Mr Bendandi, a self-taught scientist, had foreseen the quake, registering a statement with a notary on November 1923 that it would strike on January 2.

Although he was two days off, the Corriere della Sera newspaper splashed him on its front page, naming him: "The man who predicts earthquakes".

Mr Bendandi, who died in 1979, never provided any scientific proof for his theory that the movements of the moon and sun, as well as other planets in the solar system, exert a gravitational influence on the movements of the earth's crust.

However, he became hugely famous in Italy for the accuracy of his predictions. He predicted the earthquake of January 13, 1915 which killed 30,000 people in Avezzano.

He also forecast the quake of May 6, 1976 in Friuli which killed 1,000 and left another 45,000 homeless.

Benito Mussolini, the Italian dictator, took Mr Bendandi seriously enough that he made him a Knight of the Order of the Crown of Italy, but also banned him from making any public predictions, on pain of exile.

Born in 1893 in the central Italian city of Faenza to a poor family, Mr Bendandi was sent after elementary school to pursue a course in technical design and became a watchmaker's apprentice. However, he nursed a passion for astronomy and geophysics and built his own telescope and seismographs.

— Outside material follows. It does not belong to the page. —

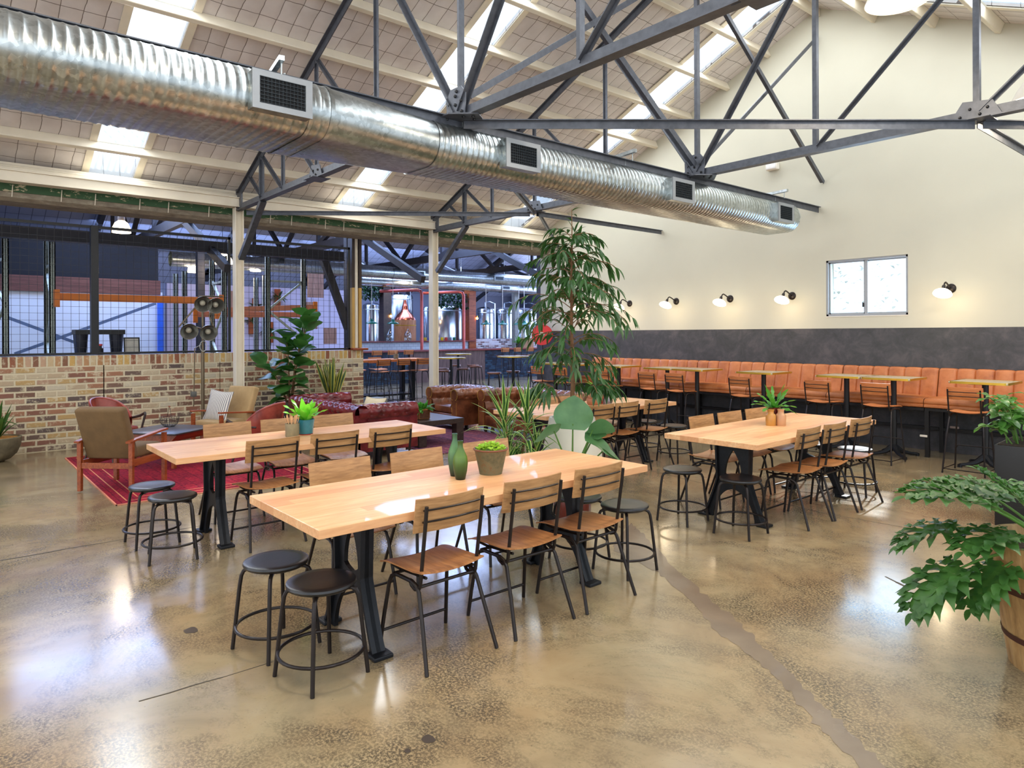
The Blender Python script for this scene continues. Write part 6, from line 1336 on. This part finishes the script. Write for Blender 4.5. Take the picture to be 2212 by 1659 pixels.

Following the Messina earthquake in December 1908 he began to study earthquakes. After he returned from serving as a mechanic in the First World War, he joined the Italian Seismology Society in 1920 and began to work on his own theories, which he called "seismogenics". In the course of his studies, he lowered himself into a deep cave in the Apennine mountains to take readings.

In 1959, he claimed to have discovered a new planet in the solar system between Mercury and the Sun which he named Faenza, after his home town.

Among the writings he left after his death were some predictions for the future. Again, these were considered dangerous enough that someone attempted to burn them, but fragments remain intact and contain two dates: 2011 and 2012.

However, the two dates were unaccompanied by any geographical locations for the predicted earthquakes.